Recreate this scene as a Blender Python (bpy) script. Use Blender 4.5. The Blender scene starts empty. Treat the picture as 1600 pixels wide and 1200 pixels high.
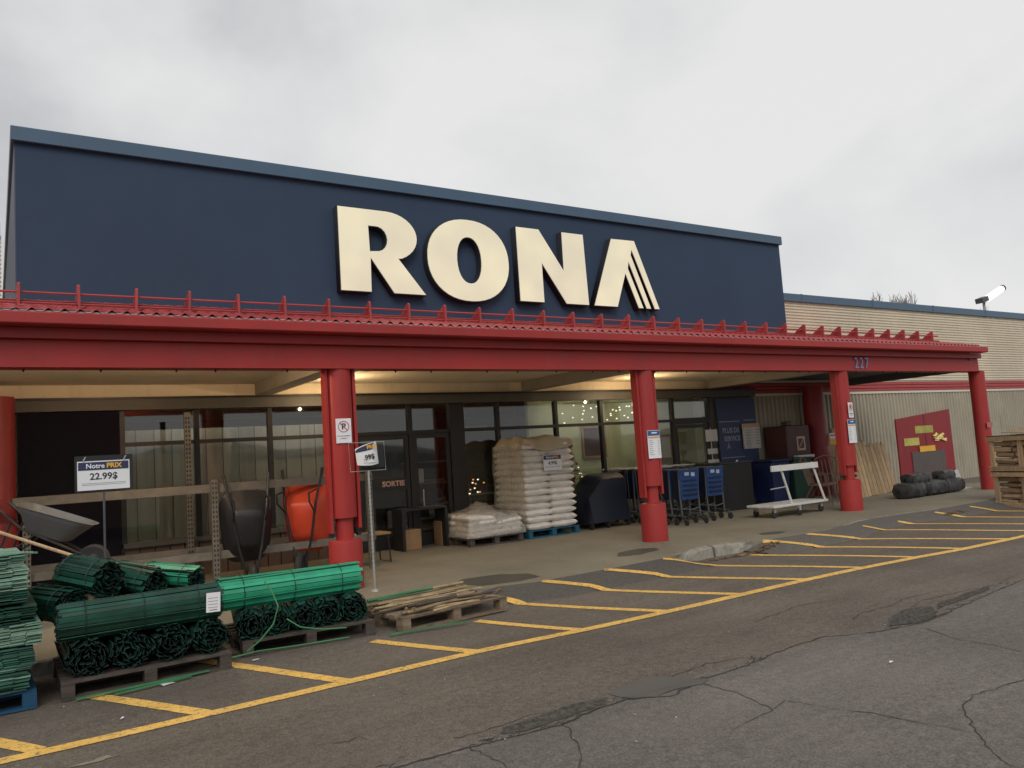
import bpy, bmesh, math, random
from mathutils import Vector, Matrix, Euler
random.seed(7)
PI = math.pi
S = bpy.context.scene
C = S.collection

# ------------------------------------------------------------------ camera
fw = (0.0, 0.0, 0.0)
F, YAW, PIT, ROL = 1243.39, 0.580961, 0.0887236, -0.0659486
cy, sy, cp, sp = math.cos(YAW), math.sin(YAW), math.cos(PIT), math.sin(PIT)
fw = Vector((sy*cp, cy*cp, sp)); r0 = Vector((cy, -sy, 0)); u0 = r0.cross(fw)
cr, sr = math.cos(ROL), math.sin(ROL)
rv = cr*r0 + sr*u0; uv = -sr*r0 + cr*u0
cam = bpy.data.cameras.new('camera'); co = bpy.data.objects.new('camera', cam); C.objects.link(co)
m = Matrix((rv, uv, -fw)).transposed().to_4x4(); m.translation = (0, 0, 1.6)
co.matrix_world = m
cam.sensor_width = 36; cam.lens = F/1600*36; cam.clip_end = 3000; cam.clip_start = 0.05
S.camera = co
# ------------------------------------------------------------------ sky and sun
W = bpy.data.worlds.new("World"); S.world = W; W.use_nodes = True
nt = W.node_tree; nt.nodes.clear()
out = nt.nodes.new('ShaderNodeOutputWorld')
bgs = nt.nodes.new('ShaderNodeBackground'); sky = nt.nodes.new('ShaderNodeTexSky')
sky.sky_type = 'NISHITA'; sky.sun_disc = False
sky.sun_elevation = math.radians(38); sky.sun_rotation = math.radians(225)
bgs.inputs[1].default_value = 0.05; nt.links.new(sky.outputs[0], bgs.inputs[0])
bgc = nt.nodes.new('ShaderNodeBackground')
tc = nt.nodes.new('ShaderNodeTexCoord'); mp = nt.nodes.new('ShaderNodeMapping')
mp.inputs['Scale'].default_value = (1.0, 1.0, 1.4); mp.inputs['Location'].default_value = (6.4, 2.2, 4.1)
n1 = nt.nodes.new('ShaderNodeTexNoise'); n1.inputs['Scale'].default_value = 2.1; n1.inputs['Detail'].default_value = 9
n1.inputs['Roughness'].default_value = 0.5; n1.inputs['Distortion'].default_value = 0.15
rmp = nt.nodes.new('ShaderNodeValToRGB')
rmp.color_ramp.elements[0].position = 0.34; rmp.color_ramp.elements[0].color = (0.56, 0.563, 0.58, 1)
rmp.color_ramp.elements[1].position = 0.60; rmp.color_ramp.elements[1].color = (0.835, 0.835, 0.825, 1)
e = rmp.color_ramp.elements.new(0.47); e.color = (0.73, 0.732, 0.742, 1)
nt.links.new(tc.outputs['Generated'], mp.inputs[0]); nt.links.new(mp.outputs[0], n1.inputs[0])
nt.links.new(n1.outputs[0], rmp.inputs[0]); nt.links.new(rmp.outputs[0], bgc.inputs[0]); bgc.inputs[1].default_value = 1.0
mx = nt.nodes.new('ShaderNodeMixShader'); mx.inputs[0].default_value = 0.94
nt.links.new(bgs.outputs[0], mx.inputs[1]); nt.links.new(bgc.outputs[0], mx.inputs[2]); nt.links.new(mx.outputs[0], out.inputs[0])
sl = bpy.data.lights.new('sun', 'SUN'); sl.energy = 1.3; sl.angle = math.radians(30); sl.color = (1, 0.97, 0.92)
so = bpy.data.objects.new('sun', sl); C.objects.link(so)
so.rotation_euler = (math.radians(50), 0, math.radians(-28))
S.view_settings.view_transform = 'Standard'; S.view_settings.look = 'None'
S.view_settings.exposure = 0.0; S.view_settings.gamma = 1.0
S.view_settings.use_curve_mapping = False

# ------------------------------------------------------------------ materials
def mat(name, c, rough=0.7, var=0.18, vs=3.0, bump=0.0, bs=40.0, metal=0.0, c2=None, stretch=None, spec=0.4, emit=0.0, dirt=0.0, chips=0.0):
    m = bpy.data.materials.new(name); m.use_nodes = True
    t = m.node_tree; b = t.nodes['Principled BSDF']
    b.inputs['Roughness'].default_value = rough; b.inputs['Metallic'].default_value = metal
    b.inputs['Specular IOR Level'].default_value = spec
    g = t.nodes.new('ShaderNodeNewGeometry'); src = g.outputs['Position']
    if stretch:
        tcn = t.nodes.new('ShaderNodeTexCoord')
        mpn = t.nodes.new('ShaderNodeMapping'); mpn.inputs['Scale'].default_value = stretch
        t.links.new(tcn.outputs['Object'], mpn.inputs[0]); src = mpn.outputs[0]
    n = t.nodes.new('ShaderNodeTexNoise'); n.inputs['Scale'].default_value = vs; n.inputs['Detail'].default_value = 6
    n.inputs['Roughness'].default_value = 0.62
    t.links.new(src, n.inputs['Vector'])
    r = t.nodes.new('ShaderNodeValToRGB')
    lo = tuple(max(0, v*(1-var)) for v in c); hi = tuple(v*(1+var) for v in c)
    if c2: lo, hi = c, c2
    r.color_ramp.elements[0].position = 0.32; r.color_ramp.elements[1].position = 0.68
    r.color_ramp.elements[0].color = (*lo, 1); r.color_ramp.elements[1].color = (*hi, 1)
    t.links.new(n.outputs[0], r.inputs[0]); col = r.outputs[0]
    # each object a little different
    oi = t.nodes.new('ShaderNodeObjectInfo'); mr = t.nodes.new('ShaderNodeMapRange')
    mr.inputs['To Min'].default_value = 1-var*0.8; mr.inputs['To Max'].default_value = 1+var*0.6
    t.links.new(oi.outputs['Random'], mr.inputs['Value'])
    hs = t.nodes.new('ShaderNodeHueSaturation'); t.links.new(mr.outputs[0], hs.inputs['Value']); t.links.new(col, hs.inputs['Color'])
    col = hs.outputs[0]
    if dirt:
        n3 = t.nodes.new('ShaderNodeTexNoise'); n3.inputs['Scale'].default_value = 2.3; n3.inputs['Detail'].default_value = 8
        n3.inputs['Roughness'].default_value = 0.7
        m3 = t.nodes.new('ShaderNodeMapping'); m3.inputs['Scale'].default_value = (3.0, 3.0, 0.5)
        t.links.new(g.outputs['Position'], m3.inputs[0]); t.links.new(m3.outputs[0], n3.inputs['Vector'])
        r3 = t.nodes.new('ShaderNodeValToRGB'); r3.color_ramp.elements[0].position = 0.52; r3.color_ramp.elements[1].position = 0.75
        r3.color_ramp.elements[0].color = (0, 0, 0, 1); r3.color_ramp.elements[1].color = (dirt, dirt, dirt, 1)
        mm = t.nodes.new('ShaderNodeMixRGB'); mm.inputs[2].default_value = (0.12, 0.10, 0.085, 1)
        t.links.new(n3.outputs[0], r3.inputs[0]); t.links.new(r3.outputs[0], mm.inputs[0]); t.links.new(col, mm.inputs[1]); col = mm.outputs[0]
    if chips:
        n4 = t.nodes.new('ShaderNodeTexNoise'); n4.inputs['Scale'].default_value = 22; n4.inputs['Detail'].default_value = 5; n4.inputs['Roughness'].default_value = 0.75
        t.links.new(g.outputs['Position'], n4.inputs['Vector'])
        r4 = t.nodes.new('ShaderNodeValToRGB'); r4.color_ramp.elements[0].position = 0.69; r4.color_ramp.elements[1].position = 0.72
        r4.color_ramp.elements[0].color = (0, 0, 0, 1); r4.color_ramp.elements[1].color = (chips, chips, chips, 1)
        m4 = t.nodes.new('ShaderNodeMixRGB'); m4.inputs[2].default_value = (0.10, 0.055, 0.04, 1)
        t.links.new(n4.outputs[0], r4.inputs[0]); t.links.new(r4.outputs[0], m4.inputs[0]); t.links.new(col, m4.inputs[1]); col = m4.outputs[0]
    t.links.new(col, b.inputs['Base Color'])
    rr = t.nodes.new('ShaderNodeMapRange'); rr.inputs['To Min'].default_value = max(0.04, rough-0.12); rr.inputs['To Max'].default_value = min(1, rough+0.12)
    t.links.new(n.outputs[0], rr.inputs['Value']); t.links.new(rr.outputs[0], b.inputs['Roughness'])
    if bump:
        n2 = t.nodes.new('ShaderNodeTexNoise'); n2.inputs['Scale'].default_value = bs; n2.inputs['Detail'].default_value = 5
        t.links.new(src, n2.inputs['Vector'])
        bp = t.nodes.new('ShaderNodeBump'); bp.inputs['Strength'].default_value = bump; bp.inputs['Distance'].default_value = 0.02
        t.links.new(n2.outputs[0], bp.inputs['Height']); t.links.new(bp.outputs[0], b.inputs['Normal'])
    if emit:
        b.inputs['Emission Color'].default_value = (*c, 1); b.inputs['Emission Strength'].default_value = emit
    return m

M = {}
M['navy'] = mat('navy_cladding', (0.032, 0.053, 0.093), 0.7, 0.10, 0.5, 0.08, 30, dirt=0.05, spec=0.25)
M['navy_side'] = mat('navy_lit_side', (0.085, 0.105, 0.15), 0.6, 0.06)  # block's left side: light on that face painted as a paler navy
M['coping'] = mat('blue_coping', (0.062, 0.112, 0.175), 0.4, 0.07, 1.2)
M['red'] = mat('red_paint', (0.345, 0.028, 0.026), 0.5, 0.1, 1.6, 0.04, 30, dirt=0.2, chips=0.6)
M['redroof'] = mat('red_roof_metal', (0.38, 0.055, 0.055), 0.5, 0.14, 2.5, dirt=0.4)
M['reddoor'] = mat('red_door_paint', (0.25, 0.022, 0.028), 0.5, 0.1, 1.5, dirt=0.3)
M['siding'] = mat('cream_siding', (0.68, 0.60, 0.47), 0.5, 0.06, 1.0, dirt=0.15)
M['corr'] = mat('cream_corrugated', (0.37, 0.33, 0.255), 0.6, 0.1, 1.0, dirt=0.35)
M['trim'] = mat('cream_trim', (0.62, 0.57, 0.47), 0.5, 0.05)
M['closure'] = mat('pale_closure', (0.45, 0.44, 0.44), 0.7, 0.1)
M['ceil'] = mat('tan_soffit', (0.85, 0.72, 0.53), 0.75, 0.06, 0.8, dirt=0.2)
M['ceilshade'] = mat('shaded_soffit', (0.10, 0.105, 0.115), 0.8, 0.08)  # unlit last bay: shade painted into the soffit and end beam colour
M['beamtan'] = mat('grey_tan_beam', (0.34, 0.30, 0.24), 0.7, 0.08)
M['frame'] = mat('dark_bronze_frame', (0.022, 0.020, 0.019), 0.45, 0.15)
M['header'] = mat('bronze_header', (0.085, 0.08, 0.07), 0.5, 0.1)
M['blackpanel'] = mat('black_panel', (0.012, 0.012, 0.018), 0.9, 0.1, spec=0.1)
M['brownbase'] = mat('brown_base', (0.11, 0.075, 0.058), 0.75, 0.15)
M['tanbase'] = mat('tan_base', (0.26, 0.21, 0.155), 0.75, 0.12, dirt=0.4)
M['letter'] = None
M['lside'] = mat('letter_return', (0.028, 0.030, 0.038), 0.5, 0.1)
M['yellow'] = None
M['wood'] = mat('fresh_wood', (0.36, 0.235, 0.13), 0.8, 0.25, 2.0, 0.3, 8, c2=(0.52, 0.38, 0.23), stretch=(12, 12, 1.5))
M['oldwood'] = mat('weathered_wood', (0.042, 0.033, 0.028), 0.9, 0.25, 2.0, 0.3, 8, c2=(0.095, 0.075, 0.062), stretch=(3, 3, 8))
M['brownwood'] = mat('brown_pallet_wood', (0.12, 0.09, 0.06), 0.9, 0.3, 3, 0.3, 8, c2=(0.24, 0.18, 0.12), stretch=(3, 3, 8))
M['bluewood'] = mat('blue_pallet_paint', (0.01, 0.09, 0.14), 0.7, 0.2)
M['dbluewood'] = mat('blue_pallet_dark', (0.008, 0.055, 0.12), 0.7, 0.2)
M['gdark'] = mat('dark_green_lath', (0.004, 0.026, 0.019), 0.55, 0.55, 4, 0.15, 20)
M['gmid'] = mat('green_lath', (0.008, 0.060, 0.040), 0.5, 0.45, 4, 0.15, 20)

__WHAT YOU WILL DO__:
Begin at the first line of the material and copy each line exactly through the one containing "C = S.collection". Omit pictures.

__ANSWER IN FULL__:
Recreate this scene as a Blender Python (bpy) script. Use Blender 4.5. The Blender scene starts empty. Treat the picture as 1600 pixels wide and 1200 pixels high.
import bpy, bmesh, math, random
from mathutils import Vector, Matrix, Euler
random.seed(7)
PI = math.pi
S = bpy.context.scene
C = S.collection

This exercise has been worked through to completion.